== Records provided
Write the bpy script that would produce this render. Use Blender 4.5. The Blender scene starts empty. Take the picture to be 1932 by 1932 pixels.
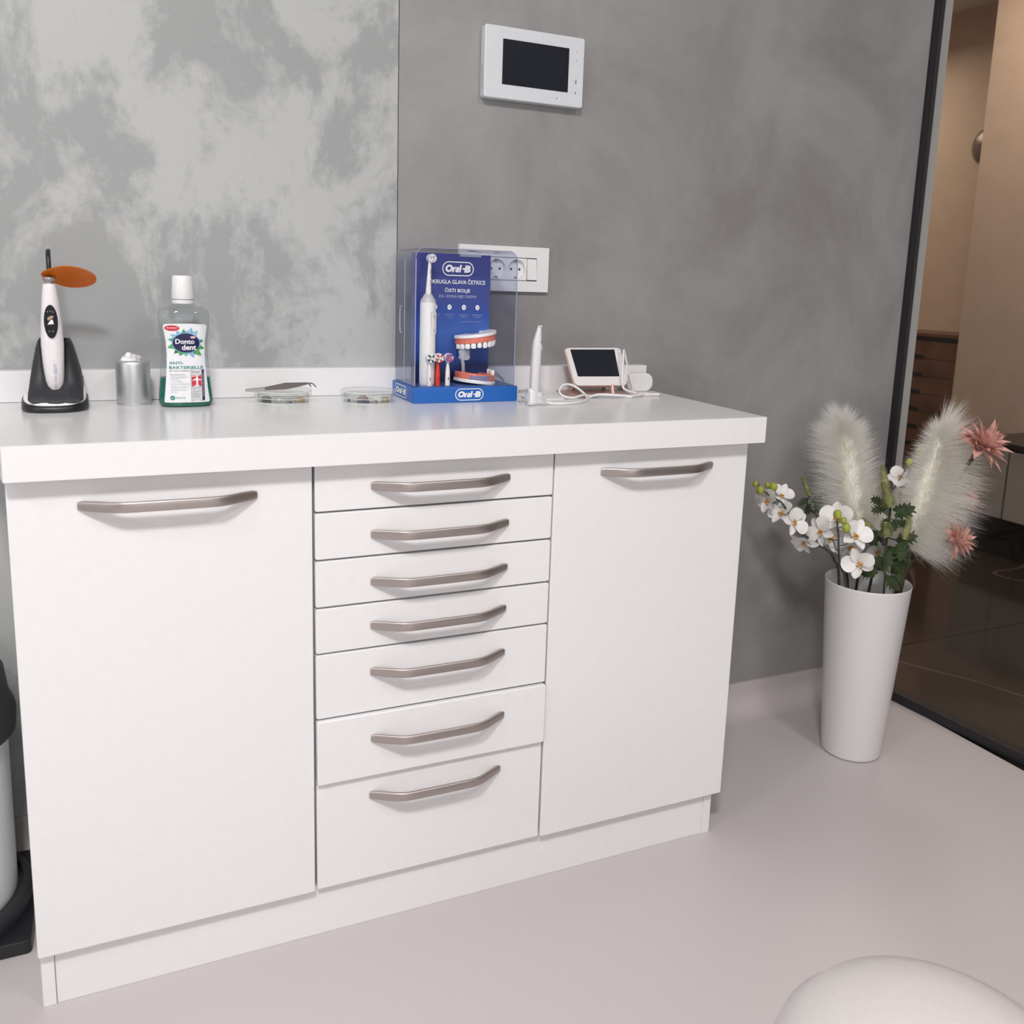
import bpy, bmesh, math, random
from mathutils import Vector, Matrix, Quaternion
random.seed(7)
C = bpy.context.scene.collection
S = bpy.context.scene
pi, sin, cos = math.pi, math.sin, math.cos

# ---------------------------------------------------------------- camera
cam_d = bpy.data.cameras.new('camera')
cam = bpy.data.objects.new('camera', cam_d); C.objects.link(cam)
R = Vector((0.91251821, -0.40776265, 0.03225121)); U = Vector((0.04353321, 0.17521488, 0.98356729)); F = Vector((0.40671289, 0.89611906, -0.17763799))
m = Matrix((R, U, -F)).transposed().to_4x4(); m.translation = Vector((0.13283645, -1.31239746, 1.07471066))
cam.matrix_world = m
cam_d.sensor_width = 36.0; cam_d.sensor_fit = 'HORIZONTAL'
cam_d.lens = 36.0 * 1699.1034 / 1932.0
cam_d.shift_x = -(971.60 - 966.0) / 1932.0
cam_d.shift_y = (838.15 - 966.0) / 1932.0
cam_d.clip_start = 0.02
cam_d.dof.use_dof = True; cam_d.dof.focus_distance = 1.75
cam_d.dof.aperture_fstop = 7.0
S.camera = cam
# ---------------------------------------------------------------- world, lamps, exposure
w = bpy.data.worlds.new('world'); S.world = w; w.use_nodes = True
w.node_tree.nodes['Background'].inputs[0].default_value = (0.85, 0.85, 0.85, 1)
w.node_tree.nodes['Background'].inputs[1].default_value = 0.1
S.view_settings.view_transform = 'Standard'; S.view_settings.look = 'None'
S.view_settings.exposure = 0.19; S.view_settings.gamma = 1.0; S.view_settings.use_curve_mapping = False

def area(name, loc, sx, sy, power, col, rot=(0, 0, 0)):
    l = bpy.data.lights.new(name, 'AREA'); l.shape = 'RECTANGLE'; l.size = sx; l.size_y = sy
    l.energy = power; l.color = col
    o = bpy.data.objects.new(name, l); C.objects.link(o); o.location = loc; o.rotation_euler = rot
    return o
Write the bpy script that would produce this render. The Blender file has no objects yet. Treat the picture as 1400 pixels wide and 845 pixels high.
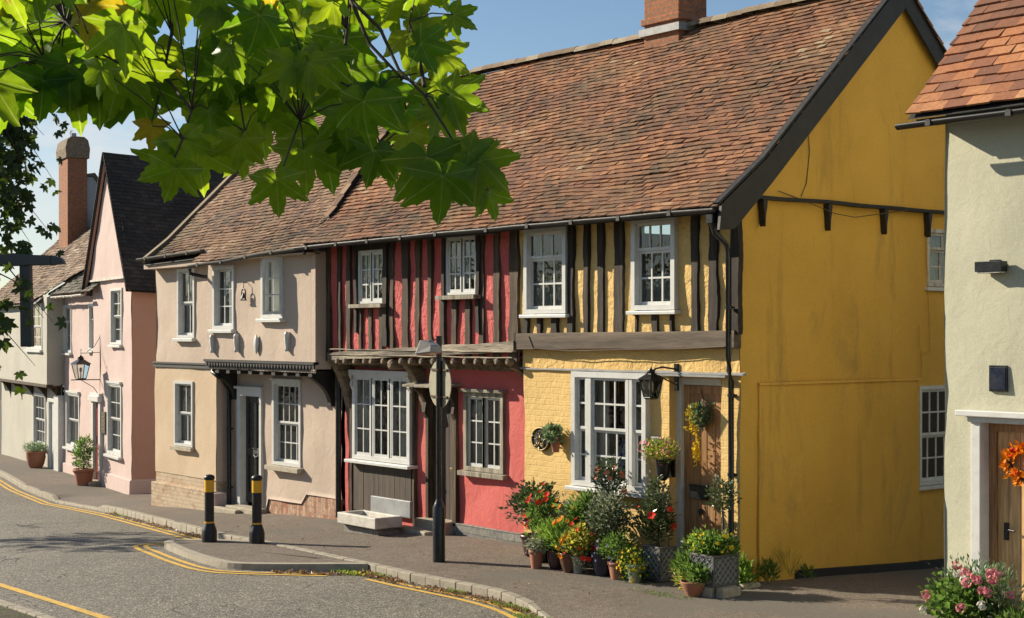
import bpy, math, random
from mathutils import Vector, Matrix, noise
S = bpy.context.scene
COL = S.collection
PI = math.pi
rnd = random.Random(7)
def U(a, b): return rnd.uniform(a, b)
OFF = {}

# ------------------------------------------------------------------ mesh builder
class MB:
    def __init__(s): s.vn = {}; s.v = []; s.f = []; s.r = []; s.m = []; s.sm = []
    def add(s, vs, fs, r=None, mi=0, smooth=False):
        b = len(s.v); s.v += [tuple(p) for p in vs]
        for k in fs:
            s.f.append([b + i for i in k]); s.r.append(U(0, 1) if r is None else r); s.m.append(mi); s.sm.append(smooth)
    def box(s, x0, x1, y0, y1, z0, z1, r=None, mi=0):
        s.add([(x0,y0,z0),(x1,y0,z0),(x1,y1,z0),(x0,y1,z0),(x0,y0,z1),(x1,y0,z1),(x1,y1,z1),(x0,y1,z1)],
              [(0,3,2,1),(4,5,6,7),(0,1,5,4),(1,2,6,5),(2,3,7,6),(3,0,4,7)], r, mi)
    def hexa(s, p, r=None, mi=0):      # 8 points: bottom loop then top loop
        s.add(p, [(0,3,2,1),(4,5,6,7),(0,1,5,4),(1,2,6,5),(2,3,7,6),(3,0,4,7)], r, mi)
    def prism(s, pts, a, b, axis='y', mi=0):   # pts 2-D outline (x,z) for y axis, (y,z) for x axis, (x,y) for z axis
        n = len(pts)
        def P(q, t):
            return (q[0], t, q[1]) if axis == 'y' else ((t, q[0], q[1]) if axis == 'x' else (q[0], q[1], t))
        s.add([P(q, a) for q in pts] + [P(q, b) for q in pts],
              [tuple(range(n))[::-1], tuple(range(n, 2*n))] + [(i, (i+1) % n, n+(i+1) % n, n+i) for i in range(n)], None, mi)
    def tube(s, pts, rad, n=8, caps=True, mi=0):
        pts = [Vector(p) for p in pts]
        if not hasattr(rad, '__len__'): rad = [rad]*len(pts)
        vs = []; up = Vector((0,0,1))
        for i, p in enumerate(pts):
            d = (pts[min(i+1, len(pts)-1)] - pts[max(i-1, 0)]).normalized()
            ref = up if abs(d.dot(up)) < .93 else Vector((1,0,0))
            a = d.cross(ref).normalized(); c = a.cross(d).normalized()
            for k in range(n):
                t = 2*PI*k/n; vs.append(p + (a*math.cos(t) + c*math.sin(t))*rad[i])
        fs = [(i*n+k, i*n+(k+1) % n, (i+1)*n+(k+1) % n, (i+1)*n+k) for i in range(len(pts)-1) for k in range(n)]
        s.add(vs, fs, None, mi, True)
        if caps:
            m = (len(pts)-1)*n
            s.add([vs[k] for k in range(n)], [tuple(range(n))[::-1]], None, mi); s.add([vs[m+k] for k in range(n)], [tuple(range(n))], None, mi)
    def lathe(s, c, prof, n=20, mi=0, smooth=True, sx=1, sy=1):    # prof: (radius, z)
        vs = [(c[0]+r*math.cos(2*PI*k/n)*sx, c[1]+r*math.sin(2*PI*k/n)*sy, c[2]+z) for r, z in prof for k in range(n)]
        fs = [(i*n+k, i*n+(k+1) % n, (i+1)*n+(k+1) % n, (i+1)*n+k) for i in range(len(prof)-1) for k in range(n)]
        s.add(vs, fs, None, mi, smooth)
        s.add(vs[:n], [tuple(range(n))[::-1]], None, mi); s.add(vs[-n:], [tuple(range(n))], None, mi)
    def leaf(s, p, d, nrm, L, W, r=None, fold=.2):
        d = Vector(d).normalized(); nrm = Vector(nrm); sd = d.cross(nrm)
        if sd.length < 1e-3: sd = d.orthogonal()
        sd.normalize(); nn = sd.cross(d); p = Vector(p)
        q = U(0, 1) if r is None else r
        s.add([p, p+d*L*.45+sd*W*.5+nn*W*fold, p+d*L, p+d*L*.45-sd*W*.5+nn*W*fold], [(0,1,2),(0,2,3)], q)
    def flower(s, p, nrm, R, r=None, petals=5):
        nrm = Vector(nrm).normalized(); a = nrm.orthogonal().normalized(); b = nrm.cross(a); p = Vector(p)
        q = U(0, 1) if r is None else r; o = U(0, 6)
        for k in range(petals):
            t = o+2*PI*k/petals; w = .9*PI/petals
            e1 = a*math.cos(t-w)+b*math.sin(t-w); e2 = a*math.cos(t+w)+b*math.sin(t+w); e = a*math.cos(t)+b*math.sin(t)
            s.add([p, p+e1*R*.75+nrm*R*.3, p+e*R+nrm*R*.35, p+e2*R*.75+nrm*R*.3], [(0,1,2,3)], q)
    def build(s, name, mats, parent=None, bevel=0, loc=None):
        if parent is not None: o0 = OFF[parent]
        else: o0 = Vector(loc) if loc is not None else Vector((0,0,0))
        me = bpy.data.meshes.new(name)
        me.from_pydata([(p[0]-o0[0], p[1]-o0[1], p[2]-o0[2]) for p in s.v], [], s.f)
        if not isinstance(mats, (list, tuple)): mats = [mats]
        for m in mats: me.materials.append(m)
        a = me.attributes.new('rnd', 'FLOAT', 'FACE'); a.data.foreach_set('value', s.r)
        if s.vn:
            va = me.attributes.new('vein', 'FLOAT', 'POINT'); va.data.foreach_set('value', [s.vn.get(i, 0.0) for i in range(len(s.v))])
        me.polygons.foreach_set('material_index', s.m); me.polygons.foreach_set('use_smooth', s.sm)
        me.update()
        o = bpy.data.objects.new(name, me); COL.objects.link(o)
        if parent is not None: o.parent = parent; OFF[o] = o0
        else: o.location = o0; OFF[o] = o0
        if bevel:
            b = o.modifiers.new('b', 'BEVEL'); b.width = bevel; b.segments = 2; b.limit_method = 'ANGLE'
        return o

def tag(o, label=None, cat=None, group=None, kind=None):
    if label: o['label'] = label
    if cat: o['category'] = cat
    if group: o['group'] = group
    if kind: o['kind'] = kind
    return o
def thing(name, label, cat, loc=(0,0,0), rz=0, group=None):
    o = bpy.data.objects.new(name, None); COL.objects.link(o); o.location = loc; o.rotation_euler = (0,0,rz)
    o.empty_display_size = .2
    OFF[o] = Vector(loc) if not rz else Vector((0,0,0))
    return tag(o, label, cat, group)
def dup(root, loc, label):
    r = root.copy(); COL.objects.link(r); r.location = loc; r['label'] = label
    def rec(a, b):
        for ch in a.children:
            c = ch.copy(); COL.objects.link(c); c.parent = b; rec(ch, c)
    rec(root, r)
    return r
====
*Required task*
From the opening line of the listing above through the line bearing "S.view_settings.exposure = 0.19;", repeat each line exactly. Drop every picture.

*Result of this task*
Write the bpy script that would produce this render. Use Blender 4.5. The Blender scene starts empty. Take the picture to be 1932 by 1932 pixels.
import bpy, bmesh, math, random
from mathutils import Vector, Matrix, Quaternion
random.seed(7)
C = bpy.context.scene.collection
S = bpy.context.scene
pi, sin, cos = math.pi, math.sin, math.cos

# ---------------------------------------------------------------- camera
cam_d = bpy.data.cameras.new('camera')
cam = bpy.data.objects.new('camera', cam_d); C.objects.link(cam)
R = Vector((0.91251821, -0.40776265, 0.03225121)); U = Vector((0.04353321, 0.17521488, 0.98356729)); F = Vector((0.40671289, 0.89611906, -0.17763799))
m = Matrix((R, U, -F)).transposed().to_4x4(); m.translation = Vector((0.13283645, -1.31239746, 1.07471066))
cam.matrix_world = m
cam_d.sensor_width = 36.0; cam_d.sensor_fit = 'HORIZONTAL'
cam_d.lens = 36.0 * 1699.1034 / 1932.0
cam_d.shift_x = -(971.60 - 966.0) / 1932.0
cam_d.shift_y = (838.15 - 966.0) / 1932.0
cam_d.clip_start = 0.02
cam_d.dof.use_dof = True; cam_d.dof.focus_distance = 1.75
cam_d.dof.aperture_fstop = 7.0
S.camera = cam
# ---------------------------------------------------------------- world, lamps, exposure
w = bpy.data.worlds.new('world'); S.world = w; w.use_nodes = True
w.node_tree.nodes['Background'].inputs[0].default_value = (0.85, 0.85, 0.85, 1)
w.node_tree.nodes['Background'].inputs[1].default_value = 0.1
S.view_settings.view_transform = 'Standard'; S.view_settings.look = 'None'
S.view_settings.exposure = 0.19; S.view_settings.gamma = 1.0; S.view_settings.use_curve_mapping = False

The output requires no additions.